The Benefits of a DIY Loan Modification

Loan modification is the process of changing your loan contract to more favorable terms. Since you are changing a contract, you may want to consult with a financial adviser or lawyer. However, it is not entirely necessary to use a third party to help you negotiate. Some simple loan contracts can be renegotiated through a completely do it yourself process, resulting in a number of benefits.

Save on Fees

The main reason to approach loan modification without an agent or adviser is to avoid paying fees. Even a relatively simple loan modification can result in relatively large fees, which are typically charged as a percentage of the total loan amount renegotiated. You will have to put some time in to handle the whole process yourself, including time spent researching options. However, if your money is more valuable than your time, you will realize savings by doing most of the process yourself.

Retain the Power

Most borrowers will want the ultimate say in how their loan is sourced and signed. Working with an agent can leave many borrowers feeling powerless. At times, it is possible your agent or lawyer will advise you to take a step you do not feel is right given your personal preferences and current situation. This can lead to conflict, and you will not be entirely in control of the process. When you negotiate the loan yourself, you get the first and last word every step of the way.

Avoid Credit Problems

Lenders do not look on loan modification favorably. It usually means they will be losing potential profits on the loan. As such, you will see a knock in your credit score if the lender is not completely satisfied with the way you modify the loan. In particular, lenders will penalize you for paying off the loan early with another loan from another lender. In this case, you will totally close the loan with your primary lender. Instead of reporting the loan as satisfactorily closed, the lender will actually report you closed the loan in a method not permitted in the original loan terms.
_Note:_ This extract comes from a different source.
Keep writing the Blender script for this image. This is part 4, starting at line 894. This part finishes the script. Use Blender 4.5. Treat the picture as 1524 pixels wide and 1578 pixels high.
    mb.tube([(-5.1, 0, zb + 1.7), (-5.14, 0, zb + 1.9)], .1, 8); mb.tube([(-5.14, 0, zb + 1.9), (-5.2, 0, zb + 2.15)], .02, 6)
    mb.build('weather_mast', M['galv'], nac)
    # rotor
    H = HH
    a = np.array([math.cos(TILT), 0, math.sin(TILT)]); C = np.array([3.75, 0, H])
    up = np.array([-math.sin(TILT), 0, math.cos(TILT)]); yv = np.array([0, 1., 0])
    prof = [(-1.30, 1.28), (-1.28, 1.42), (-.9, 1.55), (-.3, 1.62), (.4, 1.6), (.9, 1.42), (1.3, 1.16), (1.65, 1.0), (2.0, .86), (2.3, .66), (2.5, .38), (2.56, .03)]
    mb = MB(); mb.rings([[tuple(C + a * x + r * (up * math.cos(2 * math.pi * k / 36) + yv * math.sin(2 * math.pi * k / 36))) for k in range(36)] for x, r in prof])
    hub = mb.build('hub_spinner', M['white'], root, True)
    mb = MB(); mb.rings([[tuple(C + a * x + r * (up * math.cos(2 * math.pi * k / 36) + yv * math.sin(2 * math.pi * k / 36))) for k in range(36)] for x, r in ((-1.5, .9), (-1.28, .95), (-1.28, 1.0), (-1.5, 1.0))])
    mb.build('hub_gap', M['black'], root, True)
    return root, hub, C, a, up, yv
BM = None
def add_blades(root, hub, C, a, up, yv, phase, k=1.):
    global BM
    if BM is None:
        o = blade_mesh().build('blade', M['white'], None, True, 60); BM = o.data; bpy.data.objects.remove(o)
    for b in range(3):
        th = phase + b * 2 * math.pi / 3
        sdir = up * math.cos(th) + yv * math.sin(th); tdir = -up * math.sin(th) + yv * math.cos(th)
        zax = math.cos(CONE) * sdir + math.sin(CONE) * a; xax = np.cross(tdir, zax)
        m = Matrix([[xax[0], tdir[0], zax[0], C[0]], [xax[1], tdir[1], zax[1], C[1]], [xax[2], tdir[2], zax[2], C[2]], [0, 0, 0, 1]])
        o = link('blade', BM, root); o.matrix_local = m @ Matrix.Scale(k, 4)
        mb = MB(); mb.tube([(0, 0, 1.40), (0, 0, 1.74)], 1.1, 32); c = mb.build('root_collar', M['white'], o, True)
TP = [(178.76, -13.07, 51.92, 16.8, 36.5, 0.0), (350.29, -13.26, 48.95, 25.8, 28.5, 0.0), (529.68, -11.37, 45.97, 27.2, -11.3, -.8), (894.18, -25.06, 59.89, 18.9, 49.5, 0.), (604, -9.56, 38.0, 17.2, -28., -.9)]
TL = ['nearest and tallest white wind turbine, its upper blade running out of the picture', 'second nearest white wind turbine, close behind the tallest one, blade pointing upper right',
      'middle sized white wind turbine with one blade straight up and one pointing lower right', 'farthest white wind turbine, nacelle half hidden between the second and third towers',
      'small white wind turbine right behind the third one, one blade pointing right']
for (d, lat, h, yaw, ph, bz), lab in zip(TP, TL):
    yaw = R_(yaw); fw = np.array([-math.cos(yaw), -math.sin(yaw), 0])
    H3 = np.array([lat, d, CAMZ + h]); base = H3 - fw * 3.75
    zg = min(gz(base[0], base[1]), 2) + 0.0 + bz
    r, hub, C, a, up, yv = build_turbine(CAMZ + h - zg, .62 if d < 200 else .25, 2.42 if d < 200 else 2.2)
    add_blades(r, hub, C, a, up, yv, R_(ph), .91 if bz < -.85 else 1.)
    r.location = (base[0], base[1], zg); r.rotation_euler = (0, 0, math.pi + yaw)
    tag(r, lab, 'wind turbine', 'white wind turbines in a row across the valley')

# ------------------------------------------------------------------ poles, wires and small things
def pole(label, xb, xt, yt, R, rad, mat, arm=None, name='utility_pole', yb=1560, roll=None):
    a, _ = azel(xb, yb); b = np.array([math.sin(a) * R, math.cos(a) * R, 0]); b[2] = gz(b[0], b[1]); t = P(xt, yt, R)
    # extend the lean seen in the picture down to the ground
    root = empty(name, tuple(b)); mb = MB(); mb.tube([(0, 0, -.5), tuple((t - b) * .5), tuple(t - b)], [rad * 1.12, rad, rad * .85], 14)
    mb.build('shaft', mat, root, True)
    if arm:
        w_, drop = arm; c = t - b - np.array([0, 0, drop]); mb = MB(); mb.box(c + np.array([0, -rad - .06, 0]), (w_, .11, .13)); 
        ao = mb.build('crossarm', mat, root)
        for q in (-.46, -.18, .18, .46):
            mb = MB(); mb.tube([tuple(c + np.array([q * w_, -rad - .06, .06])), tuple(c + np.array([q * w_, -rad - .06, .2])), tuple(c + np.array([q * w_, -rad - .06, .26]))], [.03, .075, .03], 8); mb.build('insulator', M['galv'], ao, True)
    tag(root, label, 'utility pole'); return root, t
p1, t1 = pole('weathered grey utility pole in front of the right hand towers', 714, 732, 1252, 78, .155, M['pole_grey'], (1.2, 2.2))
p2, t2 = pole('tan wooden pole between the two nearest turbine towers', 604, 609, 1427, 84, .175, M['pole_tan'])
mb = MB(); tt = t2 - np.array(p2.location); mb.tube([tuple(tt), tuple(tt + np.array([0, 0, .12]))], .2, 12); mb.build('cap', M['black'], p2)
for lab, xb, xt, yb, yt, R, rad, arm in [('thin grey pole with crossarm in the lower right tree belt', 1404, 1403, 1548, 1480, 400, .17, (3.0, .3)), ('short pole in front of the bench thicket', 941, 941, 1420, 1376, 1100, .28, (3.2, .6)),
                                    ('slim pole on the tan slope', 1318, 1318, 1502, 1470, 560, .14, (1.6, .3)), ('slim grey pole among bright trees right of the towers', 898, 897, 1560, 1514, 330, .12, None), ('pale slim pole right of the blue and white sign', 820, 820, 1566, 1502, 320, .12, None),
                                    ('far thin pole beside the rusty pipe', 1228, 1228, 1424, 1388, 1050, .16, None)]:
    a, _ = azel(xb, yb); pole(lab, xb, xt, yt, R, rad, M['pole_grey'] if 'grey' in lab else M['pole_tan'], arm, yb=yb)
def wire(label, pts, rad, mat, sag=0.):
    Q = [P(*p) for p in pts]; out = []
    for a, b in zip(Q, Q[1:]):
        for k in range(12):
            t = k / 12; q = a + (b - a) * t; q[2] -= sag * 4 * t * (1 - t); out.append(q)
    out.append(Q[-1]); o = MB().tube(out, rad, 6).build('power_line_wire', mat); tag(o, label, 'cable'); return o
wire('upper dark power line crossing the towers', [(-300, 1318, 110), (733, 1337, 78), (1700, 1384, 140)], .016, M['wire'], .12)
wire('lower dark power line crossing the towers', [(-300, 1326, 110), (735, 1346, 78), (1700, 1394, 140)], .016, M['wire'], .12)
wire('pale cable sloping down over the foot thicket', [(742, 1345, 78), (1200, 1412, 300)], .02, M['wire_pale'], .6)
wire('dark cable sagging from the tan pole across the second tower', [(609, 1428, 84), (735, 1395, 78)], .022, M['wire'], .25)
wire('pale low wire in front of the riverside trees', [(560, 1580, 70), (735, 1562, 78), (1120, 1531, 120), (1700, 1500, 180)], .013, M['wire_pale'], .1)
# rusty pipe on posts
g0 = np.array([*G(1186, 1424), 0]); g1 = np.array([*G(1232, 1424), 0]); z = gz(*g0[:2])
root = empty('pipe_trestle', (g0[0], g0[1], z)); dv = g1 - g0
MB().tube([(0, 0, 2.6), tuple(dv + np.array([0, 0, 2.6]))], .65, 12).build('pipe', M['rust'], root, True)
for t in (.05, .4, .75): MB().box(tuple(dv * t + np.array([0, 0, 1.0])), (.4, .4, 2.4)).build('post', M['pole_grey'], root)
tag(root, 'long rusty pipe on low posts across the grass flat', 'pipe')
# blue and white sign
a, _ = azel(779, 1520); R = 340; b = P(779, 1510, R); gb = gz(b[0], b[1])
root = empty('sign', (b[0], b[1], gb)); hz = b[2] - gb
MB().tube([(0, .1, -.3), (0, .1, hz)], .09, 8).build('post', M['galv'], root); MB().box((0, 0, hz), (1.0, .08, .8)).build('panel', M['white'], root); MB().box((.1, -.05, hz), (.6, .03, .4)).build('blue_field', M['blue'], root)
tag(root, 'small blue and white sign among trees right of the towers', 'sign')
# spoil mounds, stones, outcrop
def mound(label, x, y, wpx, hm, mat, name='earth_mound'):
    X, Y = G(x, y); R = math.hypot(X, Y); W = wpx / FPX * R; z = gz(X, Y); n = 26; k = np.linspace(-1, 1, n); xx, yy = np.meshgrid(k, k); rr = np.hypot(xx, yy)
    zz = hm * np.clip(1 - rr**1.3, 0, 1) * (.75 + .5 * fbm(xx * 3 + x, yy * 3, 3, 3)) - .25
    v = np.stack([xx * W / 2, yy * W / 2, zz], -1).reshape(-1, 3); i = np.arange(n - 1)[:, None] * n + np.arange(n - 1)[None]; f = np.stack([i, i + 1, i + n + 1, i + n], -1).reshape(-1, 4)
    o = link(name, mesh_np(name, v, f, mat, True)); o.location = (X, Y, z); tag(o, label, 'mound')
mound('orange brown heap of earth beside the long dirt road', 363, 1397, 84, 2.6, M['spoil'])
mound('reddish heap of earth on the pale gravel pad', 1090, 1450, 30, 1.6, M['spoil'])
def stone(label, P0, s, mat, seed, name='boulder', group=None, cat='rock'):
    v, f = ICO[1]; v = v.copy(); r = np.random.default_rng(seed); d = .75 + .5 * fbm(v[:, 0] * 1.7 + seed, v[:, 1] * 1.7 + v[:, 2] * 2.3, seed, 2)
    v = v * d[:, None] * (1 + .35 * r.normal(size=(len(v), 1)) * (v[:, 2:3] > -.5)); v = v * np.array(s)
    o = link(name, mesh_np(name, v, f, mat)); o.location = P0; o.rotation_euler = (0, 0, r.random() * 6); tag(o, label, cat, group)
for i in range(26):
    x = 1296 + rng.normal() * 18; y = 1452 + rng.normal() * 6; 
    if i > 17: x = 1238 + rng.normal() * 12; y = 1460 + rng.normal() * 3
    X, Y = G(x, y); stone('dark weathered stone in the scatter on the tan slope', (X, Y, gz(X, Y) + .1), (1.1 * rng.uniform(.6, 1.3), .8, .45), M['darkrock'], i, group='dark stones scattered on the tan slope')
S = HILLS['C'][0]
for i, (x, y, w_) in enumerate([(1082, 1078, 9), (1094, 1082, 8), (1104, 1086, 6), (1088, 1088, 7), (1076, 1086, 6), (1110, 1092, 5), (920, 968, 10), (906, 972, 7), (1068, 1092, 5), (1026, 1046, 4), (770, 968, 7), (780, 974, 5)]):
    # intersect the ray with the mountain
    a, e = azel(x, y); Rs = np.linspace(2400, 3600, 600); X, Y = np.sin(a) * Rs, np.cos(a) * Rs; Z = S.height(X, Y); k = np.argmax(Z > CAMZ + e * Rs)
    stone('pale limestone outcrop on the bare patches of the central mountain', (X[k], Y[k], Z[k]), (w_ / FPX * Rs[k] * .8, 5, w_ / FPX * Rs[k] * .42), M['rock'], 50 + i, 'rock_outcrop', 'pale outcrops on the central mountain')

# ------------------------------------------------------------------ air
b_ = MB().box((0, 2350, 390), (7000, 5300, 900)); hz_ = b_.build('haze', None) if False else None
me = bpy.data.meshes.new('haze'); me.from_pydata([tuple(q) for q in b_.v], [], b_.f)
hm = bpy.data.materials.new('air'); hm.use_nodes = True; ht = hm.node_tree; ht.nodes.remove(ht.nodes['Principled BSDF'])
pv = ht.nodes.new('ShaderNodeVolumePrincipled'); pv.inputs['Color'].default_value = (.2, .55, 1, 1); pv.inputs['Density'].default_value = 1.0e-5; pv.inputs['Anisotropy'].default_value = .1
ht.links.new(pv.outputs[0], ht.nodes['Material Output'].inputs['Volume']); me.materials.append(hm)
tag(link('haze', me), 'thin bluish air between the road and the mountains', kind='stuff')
When you modify directly with the lender, the lender will not report this same problem to the credit bureaus, and you may avoid credit penalties altogether.

Learn About Your Loan

There is no better way to learn about loan sourcing, modification and contracting then to do it yourself. If you were previously uncertain exactly how lenders determined items like terms, interest rates and monthly payments, you will learn this entire process through renegotiating your loan. The lender will be directing all questions about your credit, income and market factors directly to you. Again, this means you will be spending time researching and preparing responses. In the end, though, you will have an intimate knowledge of every detail of your new contract since you helped write it. When the time comes to sign the new loan or amendment, you will know what you are signing before you even look at the paper. Ultimately, the benefits of this knowledge will be yours for a lifetime.